More homeowners are turning to house hacking to make a little extra cash from their properties and keep their finances in check.
To find out if this is a strategy you could make use of, here is a brief guide to the ins and outs of house hacking in the modern era.
Understanding the basics
While the term ‘house hacking’ is relatively new, the principles it describes are well established at this point.
The idea is that rather than buying property simply to live in, you can treat it like an investment from which you actively earn income.
The main way to generate cash from a home you own is to rent out a portion of it to a third party. That way you are pulling in rental payments and thus offsetting the costs of your mortgage.
Of course if you have secured favorable mortgage rates by clicking this link, then your monthly outgoings should be acceptable. Even so, it still pays to realize some of the value of your property through house hacking, and save towards the next steps you want to take in your life.
Considering your options
Now you have a sense of what house hacking is, it’s time to look at the options you have for achieving it as a homeowner.
Firstly, you could purchase a multi-unit property, or divide your existing house into two or more units, and rent out the space to anyone who needs a place to stay, while you remain resident in the remaining portion of the premises.
Be aware that in this instance, you will need to take onboard any local zoning laws and other rules and regulations governing the use of domestic residences in this way.
You will also need to factor in tax regulations which may apply if you adopt this approach, which is true of any new income stream you start to generate.
Second, you could take a slightly different route and rent out the entire property, setting aside only a small separate area on the premises for your own use. It is increasingly common for homeowners to create livable outbuildings and micro-homes in the grounds of a larger property, while leasing the primary residence.
Third, you might be eager to make a career in the property market, buying homes that are in need of renovations and then getting the work done to bring them up to modern standards so that they can be sold at a profit.
The big players in this market tend to do this on a large scale, and live elsewhere while work is completed. However, if you are on a shoestring budget then staying on-site while renovations are taking place will save you a bundle and also help you to become more familiar with what is involved in this kind of work.

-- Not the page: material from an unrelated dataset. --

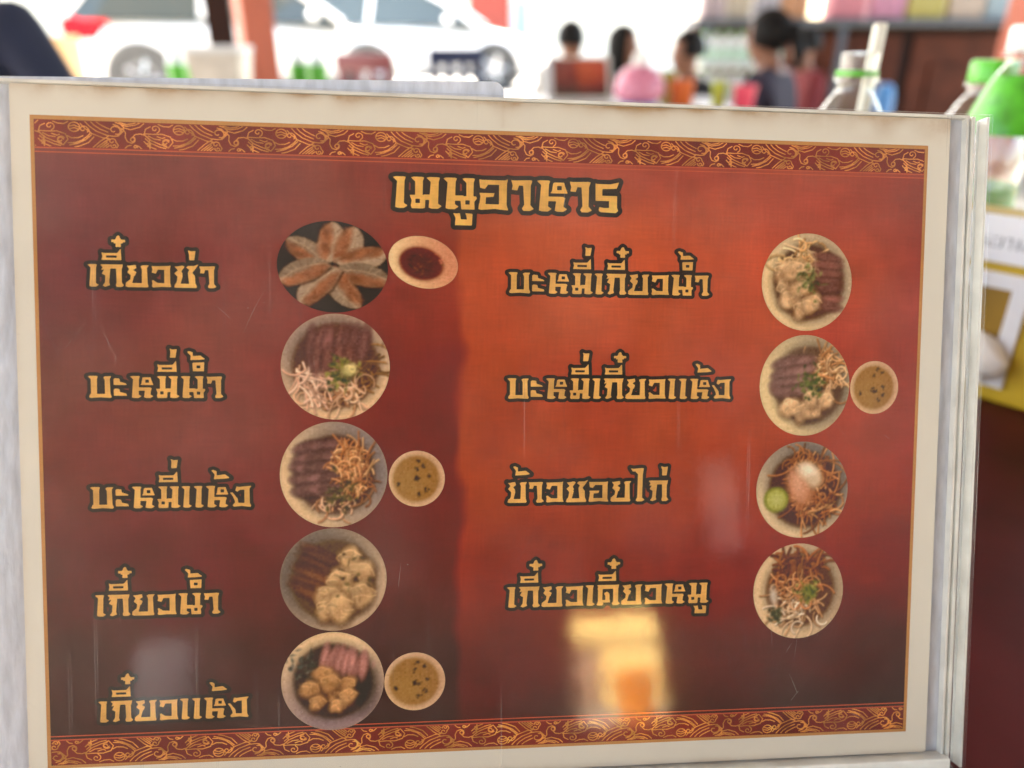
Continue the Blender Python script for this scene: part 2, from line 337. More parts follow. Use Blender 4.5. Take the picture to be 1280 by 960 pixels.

Other aspects to keep in mind
We have already touched on the tax implications of house hacking, and of course this is worth investigating with the help of a financial advisor so that you can do it in an above-board way.

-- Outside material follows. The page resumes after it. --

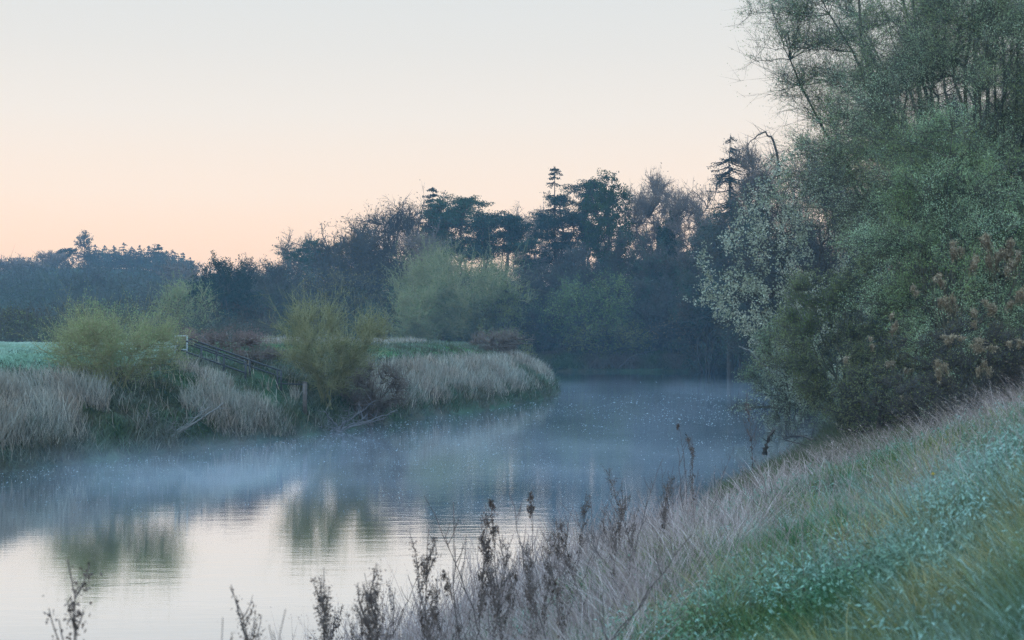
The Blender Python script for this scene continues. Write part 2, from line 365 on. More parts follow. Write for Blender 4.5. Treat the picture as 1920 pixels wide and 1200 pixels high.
    twb = MB(); spikes(twb, A, Bt, tw * 1.5)
    j = np.repeat(np.arange(len(A)), sub); f2 = rg.uniform(.15, .9, len(j))[:, None]
    A2 = A[j] + (Bt[j] - A[j]) * f2
    B2 = A2 + unit(dr_[j] * .9 + rg.normal(size=A2.shape) * .75 + [0, 0, .25 * k['up'] - drop*.5]) * (ln[j] * rg.uniform(.25, .6, len(j)))[:, None] * fl
    spikes(twb, A2, B2, tw)
    twb.build('twigs', plain(*k['bark'], 3., .9, .02), root)
    nlv = int(area * k['cov'])
    if nlv > 0:
        q = rg.integers(0, len(A2), nlv); ff = rg.uniform(.2, 1.05, nlv)[:, None]
        lc = A2[q] + (B2[q] - A2[q]) * ff + rg.normal(size=(nlv, 3)) * rc * (.10 if kind != 'pine' else .16) * fl
        lc[:, 2] = np.maximum(lc[:, 2], .03)
        s = d * .00072 * leafscale * (1.35 if d > 120 else 1)
        leaves(cb, rg, lc, s * 1.25, s * 1.25 * k['asp'], axis=unit(B2[q] - A2[q]) if k['asp'] < .6 else None, spread=.8)
        lm = k['leaf'] if not leafname else leafname
        cb.build('crown', leafmat(lm[0], lm[1], lm[2], lm[3] if len(lm) > 3 else None), root)
    return root

def conifer(name, label, px, top, wpx, d, seed, group=None, tiers=16, dark=True, sparse=1., lo=.1, gap=.0):
    rg = np.random.default_rng(seed); bx = W(px, d); bz = height(bx, d) - .1
    Wd = wpx / F * d; H = EYE + (HZ - top) / F * d - bz
    root = tag(empty(name, (bx, d, bz)), label, 'conifer', group)
    tb = MB(); tr = np.array([[[0, 0, z] for z in np.linspace(0, H*.99, 10)]]); tr[:, 1:-1, :2] += rg.normal(size=(1, 8, 2))*H*.003
    tubes(tb, tr, np.linspace(H*.016, .03, 10)[None], 6)
    cb = MB()
    nb = int(tiers * 8 * sparse); u = np.sort(rg.uniform(0, 1, nb)) ; u = u + .35/tiers*np.sin(u*tiers*6.28); u = u.clip(0, .99)
    z = H * (lo + (1-lo) * u); a = rg.uniform(0, 6.28, nb) ; r = Wd/2 * (1-u)**.5 * rg.uniform(.35, 1.2, nb) + .012*Wd
    P0 = np.stack([0*a, 0*a, z], 1); P1 = np.stack([np.cos(a)*r, np.sin(a)*r, z - r*rg.uniform(.05, .38, nb)], 1); Mi = (P0+P1)/2 - np.array([0, 0, 1.])*(r*.16)[:, None]
    br = bez(P0, Mi, P1, 7); tubes(tb, br, np.linspace(.006, .0015, 7)[None]*H*.6, 3)
    m = 64 if wpx > 50 else 9; q = np.repeat(np.arange(nb), (m*(r/(Wd*.5)+.25)).astype(int)); s = rg.uniform(.1, 1.03, len(q)); ii = (s*6).astype(int).clip(0, 5); fr = (s*6-ii)[:, None]
    pt = br[q, ii]*(1-fr) + br[q, ii+1]*fr; w = (r[q]*(1.1-s)*.26+.010*H)[:, None]
    pt = pt + rg.normal(size=pt.shape)*w*[.6, .6, .14] - np.array([0, 0, 1])*np.abs(rg.normal(size=(len(pt), 1)))*w*.3
    leaves(cb, rg, pt, d*.0014, d*.0007, axis=np.stack([np.cos(a[q]), np.sin(a[q]), -.25+0*s], 1), spread=.7)
    # leader
    leaves(cb, rg, np.stack([rg.normal(size=30)*.1, rg.normal(size=30)*.1, H*rg.uniform(.93, 1., 30)], 1), d*.001, d*.0005, axis=np.array([[0, 0, 1.]]), spread=.5)
    tb.build('trunk', plain('bark_dark', (.05,.045,.04), (.09,.08,.07), 3., .9, .02), root)
    cb.build('crown', leafmat('needle_fir', (.016,.04,.03), (.03,.06,.045)), root)
    return root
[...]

There are also additional expenses to build into your calculations when you decide to make money from your home.
For example, you will likely be required to cover the costs of maintaining the parts of the property you rent out to meet minimum standards, and will also benefit from getting insurance to protect you in various unpleasant scenarios that can arise.
So if house hacking is an attractive idea, now is the time to get involved, especially as mortgage rates could rise soon.